- **Supplied information**:
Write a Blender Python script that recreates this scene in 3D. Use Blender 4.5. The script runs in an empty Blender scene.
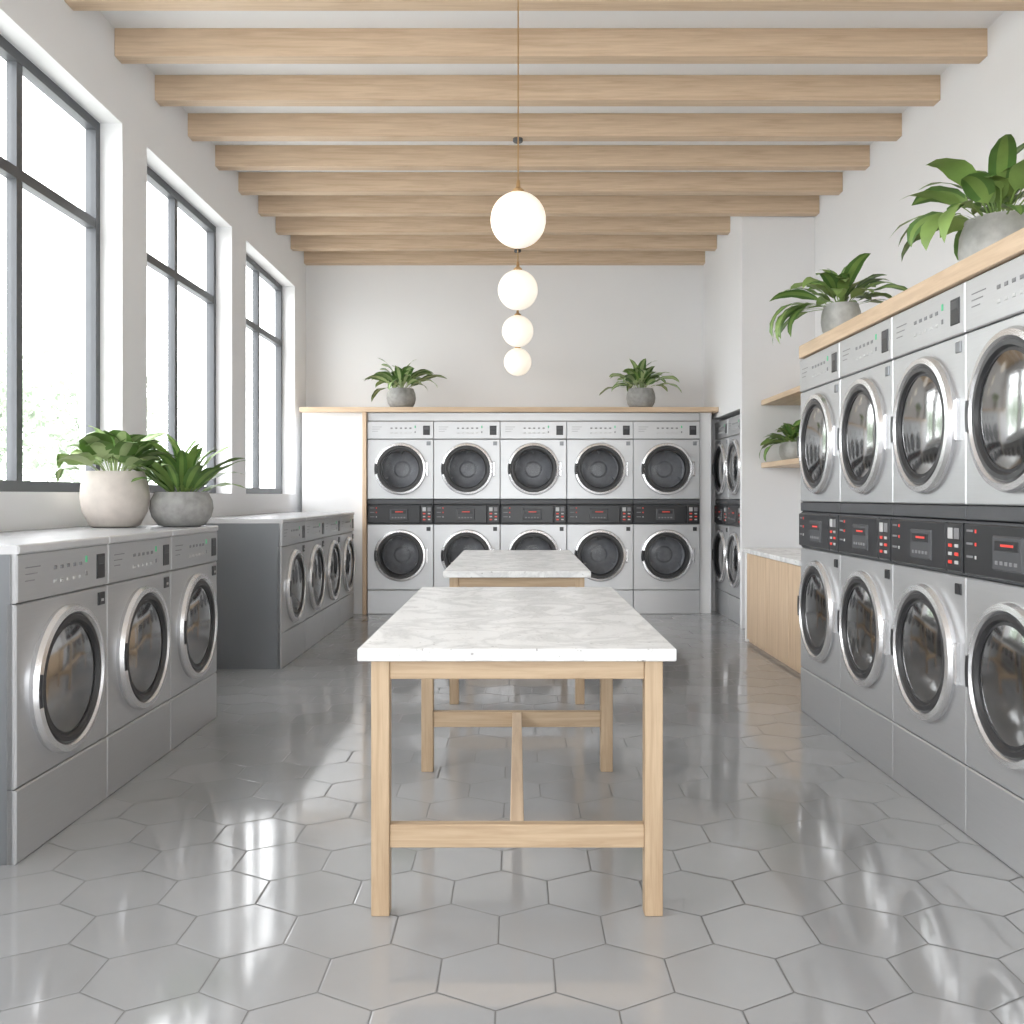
import bpy, bmesh, math, random
from mathutils import Vector, Matrix
random.seed(7)
scene = bpy.context.scene
COL = scene.collection
scene.view_settings.view_transform = 'Standard'

# ---------------------------------------------------------------- materials
def newmat(name):
    m = bpy.data.materials.new(name); m.use_nodes = True
    nt = m.node_tree; b = nt.nodes.get("Principled BSDF")
    return m, nt, b
def N(nt, t, **kw):
    n = nt.nodes.new(t)
    for k, v in kw.items(): setattr(n, k, v)
    return n
def plain(name, col, rough=.5, metal=0., var=.0, scale=20., bump=0., emit=0., ecol=None, spec=None, stretch=None):
    m, nt, b = newmat(name)
    b.inputs['Base Color'].default_value = (*col, 1)
    b.inputs['Roughness'].default_value = rough
    b.inputs['Metallic'].default_value = metal
    if spec is not None: b.inputs['Specular IOR Level'].default_value = spec
    if emit:
        b.inputs['Emission Color'].default_value = (*(ecol or col), 1)
        b.inputs['Emission Strength'].default_value = emit
    tc = N(nt, 'ShaderNodeTexCoord'); mp = N(nt, 'ShaderNodeMapping')
    if stretch: mp.inputs['Scale'].default_value = stretch
    nz = N(nt, 'ShaderNodeTexNoise'); nz.inputs['Scale'].default_value = scale; nz.inputs['Detail'].default_value = 4
    nt.links.new(tc.outputs['Object'], mp.inputs[0]); nt.links.new(mp.outputs[0], nz.inputs['Vector'])
    if var:
        mx = N(nt, 'ShaderNodeMix', data_type='RGBA')
        mx.inputs['A'].default_value = (*[c*(1-var) for c in col], 1)
        mx.inputs['B'].default_value = (*[min(1, c*(1+var)) for c in col], 1)
        nt.links.new(nz.outputs['Fac'], mx.inputs['Factor']); nt.links.new(mx.outputs['Result'], b.inputs['Base Color'])
    if bump:
        bp = N(nt, 'ShaderNodeBump'); bp.inputs['Strength'].default_value = bump; bp.inputs['Distance'].default_value = .01
        nt.links.new(nz.outputs['Fac'], bp.inputs['Height']); nt.links.new(bp.outputs[0], b.inputs['Normal'])
    return m
def wood(name, axis, c1=(.71,.54,.38), c2=(.57,.41,.27)):
    m, nt, b = newmat(name)
    tc = N(nt, 'ShaderNodeTexCoord'); mp = N(nt, 'ShaderNodeMapping')
    s = [16., 16., 16.]; s[axis] = .8; mp.inputs['Scale'].default_value = s
    nz = N(nt, 'ShaderNodeTexNoise'); nz.inputs['Scale'].default_value = 2.6; nz.inputs['Detail'].default_value = 8; nz.inputs['Roughness'].default_value = .62; nz.inputs['Distortion'].default_value = .6
    cr = N(nt, 'ShaderNodeValToRGB'); cr.color_ramp.elements[0].position = .32; cr.color_ramp.elements[1].position = .62
    cr.color_ramp.elements[0].color = (*c2, 1); cr.color_ramp.elements[1].color = (*c1, 1)
    nt.links.new(tc.outputs['Object'], mp.inputs[0]); nt.links.new(mp.outputs[0], nz.inputs['Vector'])
    nt.links.new(nz.outputs['Fac'], cr.inputs[0]); nt.links.new(cr.outputs[0], b.inputs['Base Color'])
    b.inputs['Roughness'].default_value = .5
    bp = N(nt, 'ShaderNodeBump'); bp.inputs['Strength'].default_value = .12; bp.inputs['Distance'].default_value = .004
    nt.links.new(nz.outputs['Fac'], bp.inputs['Height']); nt.links.new(bp.outputs[0], b.inputs['Normal'])
    return m
WX, WY, WZ = wood('oak_x', 0), wood('oak_y', 1), wood('oak_z', 2)
TX, TZ = wood('table_oak_x', 0, (.55,.41,.27), (.41,.285,.175)), wood('table_oak_z', 2, (.55,.41,.27), (.41,.285,.175))
M_wall = plain('plaster', (.87,.87,.878), .75, var=.015, scale=3, bump=.03)
M_ceil = plain('ceiling_paint', (.89,.89,.898), .8, var=.01, scale=3)
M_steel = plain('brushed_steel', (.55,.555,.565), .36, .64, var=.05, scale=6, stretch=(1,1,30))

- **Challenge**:
The data above should be repeated exactly, minus any pictures.

- **The solution**:
Write a Blender Python script that recreates this scene in 3D. Use Blender 4.5. The script runs in an empty Blender scene.
import bpy, bmesh, math, random
from mathutils import Vector, Matrix
random.seed(7)
scene = bpy.context.scene
COL = scene.collection
scene.view_settings.view_transform = 'Standard'

# ---------------------------------------------------------------- materials
def newmat(name):
    m = bpy.data.materials.new(name); m.use_nodes = True
    nt = m.node_tree; b = nt.nodes.get("Principled BSDF")
    return m, nt, b
def N(nt, t, **kw):
    n = nt.nodes.new(t)
    for k, v in kw.items(): setattr(n, k, v)
    return n
def plain(name, col, rough=.5, metal=0., var=.0, scale=20., bump=0., emit=0., ecol=None, spec=None, stretch=None):
    m, nt, b = newmat(name)
    b.inputs['Base Color'].default_value = (*col, 1)
    b.inputs['Roughness'].default_value = rough
    b.inputs['Metallic'].default_value = metal
    if spec is not None: b.inputs['Specular IOR Level'].default_value = spec
    if emit:
        b.inputs['Emission Color'].default_value = (*(ecol or col), 1)
        b.inputs['Emission Strength'].default_value = emit
    tc = N(nt, 'ShaderNodeTexCoord'); mp = N(nt, 'ShaderNodeMapping')
    if stretch: mp.inputs['Scale'].default_value = stretch
    nz = N(nt, 'ShaderNodeTexNoise'); nz.inputs['Scale'].default_value = scale; nz.inputs['Detail'].default_value = 4
    nt.links.new(tc.outputs['Object'], mp.inputs[0]); nt.links.new(mp.outputs[0], nz.inputs['Vector'])
    if var:
        mx = N(nt, 'ShaderNodeMix', data_type='RGBA')
        mx.inputs['A'].default_value = (*[c*(1-var) for c in col], 1)
        mx.inputs['B'].default_value = (*[min(1, c*(1+var)) for c in col], 1)
        nt.links.new(nz.outputs['Fac'], mx.inputs['Factor']); nt.links.new(mx.outputs['Result'], b.inputs['Base Color'])
    if bump:
        bp = N(nt, 'ShaderNodeBump'); bp.inputs['Strength'].default_value = bump; bp.inputs['Distance'].default_value = .01
        nt.links.new(nz.outputs['Fac'], bp.inputs['Height']); nt.links.new(bp.outputs[0], b.inputs['Normal'])
    return m
def wood(name, axis, c1=(.71,.54,.38), c2=(.57,.41,.27)):
    m, nt, b = newmat(name)
    tc = N(nt, 'ShaderNodeTexCoord'); mp = N(nt, 'ShaderNodeMapping')
    s = [16., 16., 16.]; s[axis] = .8; mp.inputs['Scale'].default_value = s
    nz = N(nt, 'ShaderNodeTexNoise'); nz.inputs['Scale'].default_value = 2.6; nz.inputs['Detail'].default_value = 8; nz.inputs['Roughness'].default_value = .62; nz.inputs['Distortion'].default_value = .6
    cr = N(nt, 'ShaderNodeValToRGB'); cr.color_ramp.elements[0].position = .32; cr.color_ramp.elements[1].position = .62
    cr.color_ramp.elements[0].color = (*c2, 1); cr.color_ramp.elements[1].color = (*c1, 1)
    nt.links.new(tc.outputs['Object'], mp.inputs[0]); nt.links.new(mp.outputs[0], nz.inputs['Vector'])
    nt.links.new(nz.outputs['Fac'], cr.inputs[0]); nt.links.new(cr.outputs[0], b.inputs['Base Color'])
    b.inputs['Roughness'].default_value = .5
    bp = N(nt, 'ShaderNodeBump'); bp.inputs['Strength'].default_value = .12; bp.inputs['Distance'].default_value = .004
    nt.links.new(nz.outputs['Fac'], bp.inputs['Height']); nt.links.new(bp.outputs[0], b.inputs['Normal'])
    return m
WX, WY, WZ = wood('oak_x', 0), wood('oak_y', 1), wood('oak_z', 2)
TX, TZ = wood('table_oak_x', 0, (.55,.41,.27), (.41,.285,.175)), wood('table_oak_z', 2, (.55,.41,.27), (.41,.285,.175))
M_wall = plain('plaster', (.87,.87,.878), .75, var=.015, scale=3, bump=.03)
M_ceil = plain('ceiling_paint', (.89,.89,.898), .8, var=.01, scale=3)
M_steel = plain('brushed_steel', (.55,.555,.565), .36, .64, var=.05, scale=6, stretch=(1,1,30))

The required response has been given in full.